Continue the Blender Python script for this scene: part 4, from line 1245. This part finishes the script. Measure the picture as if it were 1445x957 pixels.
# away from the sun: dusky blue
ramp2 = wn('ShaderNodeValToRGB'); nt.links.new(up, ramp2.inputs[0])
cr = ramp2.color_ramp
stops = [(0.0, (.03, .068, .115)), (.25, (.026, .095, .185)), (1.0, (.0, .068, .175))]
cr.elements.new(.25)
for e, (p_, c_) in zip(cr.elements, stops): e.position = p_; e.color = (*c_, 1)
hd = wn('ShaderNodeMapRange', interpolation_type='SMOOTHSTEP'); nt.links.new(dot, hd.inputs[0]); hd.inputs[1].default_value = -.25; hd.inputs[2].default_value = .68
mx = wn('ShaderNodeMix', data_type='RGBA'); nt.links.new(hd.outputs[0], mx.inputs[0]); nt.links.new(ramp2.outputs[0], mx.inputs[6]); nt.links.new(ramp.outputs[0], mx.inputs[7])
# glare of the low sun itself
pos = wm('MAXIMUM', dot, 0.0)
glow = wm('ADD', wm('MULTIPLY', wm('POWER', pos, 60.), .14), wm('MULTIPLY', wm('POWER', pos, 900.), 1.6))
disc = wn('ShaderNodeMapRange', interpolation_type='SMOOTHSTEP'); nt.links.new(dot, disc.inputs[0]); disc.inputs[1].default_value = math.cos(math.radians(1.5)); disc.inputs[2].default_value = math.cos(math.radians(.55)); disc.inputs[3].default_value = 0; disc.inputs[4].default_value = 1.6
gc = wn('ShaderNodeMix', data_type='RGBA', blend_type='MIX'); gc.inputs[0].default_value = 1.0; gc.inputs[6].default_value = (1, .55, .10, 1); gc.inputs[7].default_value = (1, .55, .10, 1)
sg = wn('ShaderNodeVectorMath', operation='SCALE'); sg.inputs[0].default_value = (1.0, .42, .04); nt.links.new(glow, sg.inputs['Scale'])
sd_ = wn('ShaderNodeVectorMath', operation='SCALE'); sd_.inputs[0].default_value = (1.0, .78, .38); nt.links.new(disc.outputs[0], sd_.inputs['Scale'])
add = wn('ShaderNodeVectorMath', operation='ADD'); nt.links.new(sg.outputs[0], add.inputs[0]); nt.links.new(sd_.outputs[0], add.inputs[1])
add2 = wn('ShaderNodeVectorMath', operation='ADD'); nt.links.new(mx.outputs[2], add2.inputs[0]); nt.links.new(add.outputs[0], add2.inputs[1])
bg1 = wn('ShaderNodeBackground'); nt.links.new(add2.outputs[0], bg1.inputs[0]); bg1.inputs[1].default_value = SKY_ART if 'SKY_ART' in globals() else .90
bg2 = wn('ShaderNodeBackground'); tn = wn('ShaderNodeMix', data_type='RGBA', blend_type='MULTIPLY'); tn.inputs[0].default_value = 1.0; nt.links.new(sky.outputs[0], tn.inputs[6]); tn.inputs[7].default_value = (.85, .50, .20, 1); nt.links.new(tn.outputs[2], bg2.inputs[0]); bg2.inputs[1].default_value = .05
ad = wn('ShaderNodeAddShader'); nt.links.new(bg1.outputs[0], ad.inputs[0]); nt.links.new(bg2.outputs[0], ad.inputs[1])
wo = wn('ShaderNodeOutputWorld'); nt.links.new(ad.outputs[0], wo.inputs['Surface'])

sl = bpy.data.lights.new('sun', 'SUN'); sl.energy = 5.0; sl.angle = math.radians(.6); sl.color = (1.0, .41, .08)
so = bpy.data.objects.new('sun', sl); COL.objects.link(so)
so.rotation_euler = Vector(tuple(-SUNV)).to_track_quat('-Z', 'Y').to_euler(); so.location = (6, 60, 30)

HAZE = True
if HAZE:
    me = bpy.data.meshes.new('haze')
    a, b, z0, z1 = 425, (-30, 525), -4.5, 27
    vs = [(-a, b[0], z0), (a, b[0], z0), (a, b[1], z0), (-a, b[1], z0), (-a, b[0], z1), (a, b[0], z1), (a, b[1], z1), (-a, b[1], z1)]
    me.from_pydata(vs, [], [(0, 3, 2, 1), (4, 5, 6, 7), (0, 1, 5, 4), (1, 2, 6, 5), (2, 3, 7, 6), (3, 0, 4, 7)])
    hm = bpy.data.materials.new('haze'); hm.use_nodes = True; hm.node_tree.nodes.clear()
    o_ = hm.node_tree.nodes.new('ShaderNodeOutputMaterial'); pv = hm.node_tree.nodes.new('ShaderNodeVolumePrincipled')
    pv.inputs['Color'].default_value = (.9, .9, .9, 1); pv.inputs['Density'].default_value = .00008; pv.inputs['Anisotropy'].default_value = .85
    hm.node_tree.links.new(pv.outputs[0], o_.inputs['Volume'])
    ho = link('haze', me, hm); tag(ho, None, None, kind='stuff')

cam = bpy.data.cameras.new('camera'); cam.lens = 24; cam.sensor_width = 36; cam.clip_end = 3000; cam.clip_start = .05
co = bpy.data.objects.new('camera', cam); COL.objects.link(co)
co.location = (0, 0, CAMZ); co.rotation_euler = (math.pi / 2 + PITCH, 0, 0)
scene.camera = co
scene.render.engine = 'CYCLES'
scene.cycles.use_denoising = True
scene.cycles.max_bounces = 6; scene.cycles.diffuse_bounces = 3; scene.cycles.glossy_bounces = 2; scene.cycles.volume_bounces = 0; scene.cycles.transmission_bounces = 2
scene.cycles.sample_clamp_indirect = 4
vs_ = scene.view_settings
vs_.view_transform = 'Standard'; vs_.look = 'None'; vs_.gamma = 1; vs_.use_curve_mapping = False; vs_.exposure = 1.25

**Instruction**
Extract each line from the listing above, please, and repeat it exactly.

**Solution to the problem**
Continue the Blender Python script for this scene: part 4, from line 1245. This part finishes the script. Measure the picture as if it were 1445x957 pixels.
# away from the sun: dusky blue
ramp2 = wn('ShaderNodeValToRGB'); nt.links.new(up, ramp2.inputs[0])
cr = ramp2.color_ramp
stops = [(0.0, (.03, .068, .115)), (.25, (.026, .095, .185)), (1.0, (.0, .068, .175))]
cr.elements.new(.25)
for e, (p_, c_) in zip(cr.elements, stops): e.position = p_; e.color = (*c_, 1)
hd = wn('ShaderNodeMapRange', interpolation_type='SMOOTHSTEP'); nt.links.new(dot, hd.inputs[0]); hd.inputs[1].default_value = -.25; hd.inputs[2].default_value = .68
mx = wn('ShaderNodeMix', data_type='RGBA'); nt.links.new(hd.outputs[0], mx.inputs[0]); nt.links.new(ramp2.outputs[0], mx.inputs[6]); nt.links.new(ramp.outputs[0], mx.inputs[7])
# glare of the low sun itself
pos = wm('MAXIMUM', dot, 0.0)
glow = wm('ADD', wm('MULTIPLY', wm('POWER', pos, 60.), .14), wm('MULTIPLY', wm('POWER', pos, 900.), 1.6))
disc = wn('ShaderNodeMapRange', interpolation_type='SMOOTHSTEP'); nt.links.new(dot, disc.inputs[0]); disc.inputs[1].default_value = math.cos(math.radians(1.5)); disc.inputs[2].default_value = math.cos(math.radians(.55)); disc.inputs[3].default_value = 0; disc.inputs[4].default_value = 1.6
gc = wn('ShaderNodeMix', data_type='RGBA', blend_type='MIX'); gc.inputs[0].default_value = 1.0; gc.inputs[6].default_value = (1, .55, .10, 1); gc.inputs[7].default_value = (1, .55, .10, 1)
sg = wn('ShaderNodeVectorMath', operation='SCALE'); sg.inputs[0].default_value = (1.0, .42, .04); nt.links.new(glow, sg.inputs['Scale'])
sd_ = wn('ShaderNodeVectorMath', operation='SCALE'); sd_.inputs[0].default_value = (1.0, .78, .38); nt.links.new(disc.outputs[0], sd_.inputs['Scale'])
add = wn('ShaderNodeVectorMath', operation='ADD'); nt.links.new(sg.outputs[0], add.inputs[0]); nt.links.new(sd_.outputs[0], add.inputs[1])
add2 = wn('ShaderNodeVectorMath', operation='ADD'); nt.links.new(mx.outputs[2], add2.inputs[0]); nt.links.new(add.outputs[0], add2.inputs[1])
bg1 = wn('ShaderNodeBackground'); nt.links.new(add2.outputs[0], bg1.inputs[0]); bg1.inputs[1].default_value = SKY_ART if 'SKY_ART' in globals() else .90
bg2 = wn('ShaderNodeBackground'); tn = wn('ShaderNodeMix', data_type='RGBA', blend_type='MULTIPLY'); tn.inputs[0].default_value = 1.0; nt.links.new(sky.outputs[0], tn.inputs[6]); tn.inputs[7].default_value = (.85, .50, .20, 1); nt.links.new(tn.outputs[2], bg2.inputs[0]); bg2.inputs[1].default_value = .05
ad = wn('ShaderNodeAddShader'); nt.links.new(bg1.outputs[0], ad.inputs[0]); nt.links.new(bg2.outputs[0], ad.inputs[1])
wo = wn('ShaderNodeOutputWorld'); nt.links.new(ad.outputs[0], wo.inputs['Surface'])

sl = bpy.data.lights.new('sun', 'SUN'); sl.energy = 5.0; sl.angle = math.radians(.6); sl.color = (1.0, .41, .08)
so = bpy.data.objects.new('sun', sl); COL.objects.link(so)
so.rotation_euler = Vector(tuple(-SUNV)).to_track_quat('-Z', 'Y').to_euler(); so.location = (6, 60, 30)

HAZE = True
if HAZE:
    me = bpy.data.meshes.new('haze')
    a, b, z0, z1 = 425, (-30, 525), -4.5, 27
    vs = [(-a, b[0], z0), (a, b[0], z0), (a, b[1], z0), (-a, b[1], z0), (-a, b[0], z1), (a, b[0], z1), (a, b[1], z1), (-a, b[1], z1)]
    me.from_pydata(vs, [], [(0, 3, 2, 1), (4, 5, 6, 7), (0, 1, 5, 4), (1, 2, 6, 5), (2, 3, 7, 6), (3, 0, 4, 7)])
    hm = bpy.data.materials.new('haze'); hm.use_nodes = True; hm.node_tree.nodes.clear()
    o_ = hm.node_tree.nodes.new('ShaderNodeOutputMaterial'); pv = hm.node_tree.nodes.new('ShaderNodeVolumePrincipled')
    pv.inputs['Color'].default_value = (.9, .9, .9, 1); pv.inputs['Density'].default_value = .00008; pv.inputs['Anisotropy'].default_value = .85
    hm.node_tree.links.new(pv.outputs[0], o_.inputs['Volume'])
    ho = link('haze', me, hm); tag(ho, None, None, kind='stuff')

cam = bpy.data.cameras.new('camera'); cam.lens = 24; cam.sensor_width = 36; cam.clip_end = 3000; cam.clip_start = .05
co = bpy.data.objects.new('camera', cam); COL.objects.link(co)
co.location = (0, 0, CAMZ); co.rotation_euler = (math.pi / 2 + PITCH, 0, 0)
scene.camera = co
scene.render.engine = 'CYCLES'
scene.cycles.use_denoising = True
scene.cycles.max_bounces = 6; scene.cycles.diffuse_bounces = 3; scene.cycles.glossy_bounces = 2; scene.cycles.volume_bounces = 0; scene.cycles.transmission_bounces = 2
scene.cycles.sample_clamp_indirect = 4
vs_ = scene.view_settings
vs_.view_transform = 'Standard'; vs_.look = 'None'; vs_.gamma = 1; vs_.use_curve_mapping = False; vs_.exposure = 1.25